A family supermarket at the heart of Abidjan, one which upper-class Ivorian and expats commonly savor. I was standing in front of a display of chocolates, an isle I regularly visit to check for any Swiss chocolates on sale. (Swiss chocolates here are equally as pricey as in any other parts of the world.) I had my eyes on a specific brand for several days now. I knew that they were approaching its expiration date.
2 days before the date marked in bold letters on the back of the package, I had expected that the price would soon come down. Instead, I found them sitting in the shelf just like the rest of the product line. I picked out a bar and approached a supermarket staff to ask him when the expiration date was, just in case they overlooked the dates. “Excuse me? What is the expiration date of this chocolate bar?” “It’s the day after tomorrow.” is the exact curt response I got. There was no discount that day.
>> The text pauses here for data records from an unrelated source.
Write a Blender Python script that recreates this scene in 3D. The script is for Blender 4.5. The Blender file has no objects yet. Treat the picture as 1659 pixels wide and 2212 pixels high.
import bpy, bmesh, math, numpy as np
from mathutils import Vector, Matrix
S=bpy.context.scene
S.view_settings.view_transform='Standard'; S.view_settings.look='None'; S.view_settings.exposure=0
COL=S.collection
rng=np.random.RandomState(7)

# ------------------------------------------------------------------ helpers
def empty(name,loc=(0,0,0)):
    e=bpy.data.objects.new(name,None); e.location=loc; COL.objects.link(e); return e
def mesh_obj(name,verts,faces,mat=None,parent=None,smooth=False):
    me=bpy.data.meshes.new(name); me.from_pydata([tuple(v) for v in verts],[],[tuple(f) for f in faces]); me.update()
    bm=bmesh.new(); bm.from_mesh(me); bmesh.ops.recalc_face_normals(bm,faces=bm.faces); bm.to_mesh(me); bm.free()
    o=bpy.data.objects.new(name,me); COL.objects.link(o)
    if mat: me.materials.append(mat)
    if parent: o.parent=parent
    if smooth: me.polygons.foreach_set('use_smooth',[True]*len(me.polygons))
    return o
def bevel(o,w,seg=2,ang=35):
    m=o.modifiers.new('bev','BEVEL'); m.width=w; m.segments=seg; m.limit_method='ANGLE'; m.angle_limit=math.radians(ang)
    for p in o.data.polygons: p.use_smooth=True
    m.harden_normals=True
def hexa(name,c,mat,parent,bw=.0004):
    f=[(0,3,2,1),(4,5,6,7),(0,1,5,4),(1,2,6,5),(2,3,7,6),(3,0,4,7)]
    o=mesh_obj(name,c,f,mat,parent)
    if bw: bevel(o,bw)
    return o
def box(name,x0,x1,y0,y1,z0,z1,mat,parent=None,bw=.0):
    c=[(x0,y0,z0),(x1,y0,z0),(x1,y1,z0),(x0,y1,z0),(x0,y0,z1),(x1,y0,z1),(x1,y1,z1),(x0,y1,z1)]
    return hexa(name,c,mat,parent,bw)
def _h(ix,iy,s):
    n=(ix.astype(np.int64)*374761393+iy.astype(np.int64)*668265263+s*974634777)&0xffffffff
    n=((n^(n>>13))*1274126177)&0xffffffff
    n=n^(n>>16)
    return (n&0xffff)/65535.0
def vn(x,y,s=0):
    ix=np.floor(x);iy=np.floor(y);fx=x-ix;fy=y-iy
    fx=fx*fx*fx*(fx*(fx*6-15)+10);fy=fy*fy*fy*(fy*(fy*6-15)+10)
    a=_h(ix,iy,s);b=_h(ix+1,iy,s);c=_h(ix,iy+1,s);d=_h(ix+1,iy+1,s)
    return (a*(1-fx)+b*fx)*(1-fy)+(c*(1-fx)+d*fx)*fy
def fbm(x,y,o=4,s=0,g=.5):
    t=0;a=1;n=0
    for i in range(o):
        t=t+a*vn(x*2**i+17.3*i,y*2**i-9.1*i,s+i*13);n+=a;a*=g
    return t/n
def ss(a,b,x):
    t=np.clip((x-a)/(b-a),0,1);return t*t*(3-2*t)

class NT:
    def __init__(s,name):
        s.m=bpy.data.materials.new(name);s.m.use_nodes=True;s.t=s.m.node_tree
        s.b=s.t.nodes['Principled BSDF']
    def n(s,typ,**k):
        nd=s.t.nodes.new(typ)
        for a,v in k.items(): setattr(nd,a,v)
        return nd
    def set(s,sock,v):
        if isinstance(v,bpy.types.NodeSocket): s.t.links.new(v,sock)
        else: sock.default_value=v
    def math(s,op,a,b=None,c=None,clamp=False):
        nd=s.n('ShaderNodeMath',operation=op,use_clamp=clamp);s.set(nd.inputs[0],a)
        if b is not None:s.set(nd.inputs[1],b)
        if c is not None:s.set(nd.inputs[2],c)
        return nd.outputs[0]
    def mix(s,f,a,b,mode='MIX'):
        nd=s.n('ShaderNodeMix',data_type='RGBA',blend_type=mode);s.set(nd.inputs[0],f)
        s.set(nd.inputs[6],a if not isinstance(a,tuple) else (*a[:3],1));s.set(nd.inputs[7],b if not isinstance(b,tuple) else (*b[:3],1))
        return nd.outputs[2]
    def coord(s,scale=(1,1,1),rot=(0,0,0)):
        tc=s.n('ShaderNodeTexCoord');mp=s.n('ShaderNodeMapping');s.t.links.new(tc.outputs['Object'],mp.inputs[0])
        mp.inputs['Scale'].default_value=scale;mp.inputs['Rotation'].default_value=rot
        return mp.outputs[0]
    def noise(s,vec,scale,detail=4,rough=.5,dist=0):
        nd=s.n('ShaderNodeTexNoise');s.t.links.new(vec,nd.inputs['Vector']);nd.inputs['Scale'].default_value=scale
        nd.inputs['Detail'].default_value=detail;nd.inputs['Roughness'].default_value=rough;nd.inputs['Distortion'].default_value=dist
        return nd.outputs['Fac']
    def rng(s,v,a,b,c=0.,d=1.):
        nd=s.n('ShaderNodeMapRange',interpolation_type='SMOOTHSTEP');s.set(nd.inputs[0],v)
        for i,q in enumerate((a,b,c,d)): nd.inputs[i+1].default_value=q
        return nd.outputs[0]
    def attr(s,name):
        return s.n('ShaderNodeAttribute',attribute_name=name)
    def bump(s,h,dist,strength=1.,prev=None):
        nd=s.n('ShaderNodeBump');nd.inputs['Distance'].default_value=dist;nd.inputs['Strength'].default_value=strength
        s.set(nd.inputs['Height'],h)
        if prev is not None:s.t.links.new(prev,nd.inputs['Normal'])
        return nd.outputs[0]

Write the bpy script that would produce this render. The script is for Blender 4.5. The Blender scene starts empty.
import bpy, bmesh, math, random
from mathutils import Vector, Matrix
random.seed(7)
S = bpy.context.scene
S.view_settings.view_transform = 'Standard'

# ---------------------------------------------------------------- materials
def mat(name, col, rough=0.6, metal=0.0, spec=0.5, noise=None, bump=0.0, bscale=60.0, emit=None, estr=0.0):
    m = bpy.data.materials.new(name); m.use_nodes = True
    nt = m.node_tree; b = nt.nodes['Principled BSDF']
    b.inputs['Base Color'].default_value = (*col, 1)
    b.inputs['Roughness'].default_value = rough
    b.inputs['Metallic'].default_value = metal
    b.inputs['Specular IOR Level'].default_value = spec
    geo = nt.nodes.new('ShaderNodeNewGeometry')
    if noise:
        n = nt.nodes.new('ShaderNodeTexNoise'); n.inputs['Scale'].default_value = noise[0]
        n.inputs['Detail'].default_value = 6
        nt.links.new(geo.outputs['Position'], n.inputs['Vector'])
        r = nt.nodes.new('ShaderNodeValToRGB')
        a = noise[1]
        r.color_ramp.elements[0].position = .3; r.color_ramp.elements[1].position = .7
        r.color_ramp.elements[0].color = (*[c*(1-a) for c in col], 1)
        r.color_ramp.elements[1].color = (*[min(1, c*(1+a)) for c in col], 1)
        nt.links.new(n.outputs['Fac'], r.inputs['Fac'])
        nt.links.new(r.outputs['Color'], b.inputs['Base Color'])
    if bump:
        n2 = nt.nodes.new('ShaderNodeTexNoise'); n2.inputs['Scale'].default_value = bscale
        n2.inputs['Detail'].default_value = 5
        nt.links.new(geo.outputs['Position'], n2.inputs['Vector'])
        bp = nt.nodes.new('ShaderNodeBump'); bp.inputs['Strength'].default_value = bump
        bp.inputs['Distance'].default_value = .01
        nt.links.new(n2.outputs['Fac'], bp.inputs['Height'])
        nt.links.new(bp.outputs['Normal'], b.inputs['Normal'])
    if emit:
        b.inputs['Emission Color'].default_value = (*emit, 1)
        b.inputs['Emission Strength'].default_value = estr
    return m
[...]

I returned to the supermarket a couple of days later slightly despondent that I had missed the grand chocolate sale. I expected the chocolate bars to be sold off before it had expired. To my surprise, they were still sitting there, as if the dates after the letters “EXP” had no significance. I called the staff to let them know that they were selling expired products. Soon there were 2… 3… 4 staffs scouring through the chocolate section pulling out products with a past expiration date. There were about 50 Swiss chocolates worth 5 US dollars each that they had to take off. That’s a lot of money lost for a retail business.
What was my takeaway from this awkward experience other than the fact that I should bring chocolates from Japan rather than wait for ones in Abidjan to go on sale? I was also struck by the fact that people here didn’t get the basics principles of retail management. And this is not a mom-and-pop size store; it’s a huge franchised supermarket. Inventory control is the heart of a successful retail management, and the employees didn’t understand it, at least the one I had talked to previously to ask about the expiration date.
Yet it’s also true that as a consumer, a couple of days, weeks, maybe months past expiration of a chocolate is not of grave concern. I was even willing to pay for the expired chocolates had the supermarket sold them at 1 US dollar per bar. In the view of civilization, a vendor overlooking an expired product is a grave issue, but maybe the staff who paid no attention to the dates inscribed at the back of the package had a point. Who cares about the dates; they are still edible chocolates.
I don’t think I am alone in feeling slightly confused from such an experience. Millennials may often be faced with a sense of fear that we have gone out of touch with our human intuitions and what actually matters. My act of appealing to the staffs about the expired chocolates was sort of an admonition to the supermarket. But maybe Cote d’Ivoire was never ready to adopt such complex system as a franchised supermarket in the first place. I wonder if businesses in countries such as Cote d’Ivoire are all of a sudden being vested with authorities they are unable to handle. And maybe that’s okay. What’s wrong with living in a world where people judge whether a commodity should be sold based on the texture, the smell, the taste of the product, rather than on a 6 digit number we aren’t even quite sure how they are decided? I wonder if I am in fact the one in the bubble, playing along with the game set by modernized societies.
Even when not subjected to the nature of my job, would I continue to preach what expiration dates are and the implications when they are ignored? I do at times wonder if that would distort the other’s world, and what the consequences of that may be. I do find comfort living in the developed world I am used to, but I do feel a bit of qualm every time I talk about “our norm” to people living in a more simplistic world unaffected by intricate modern systems.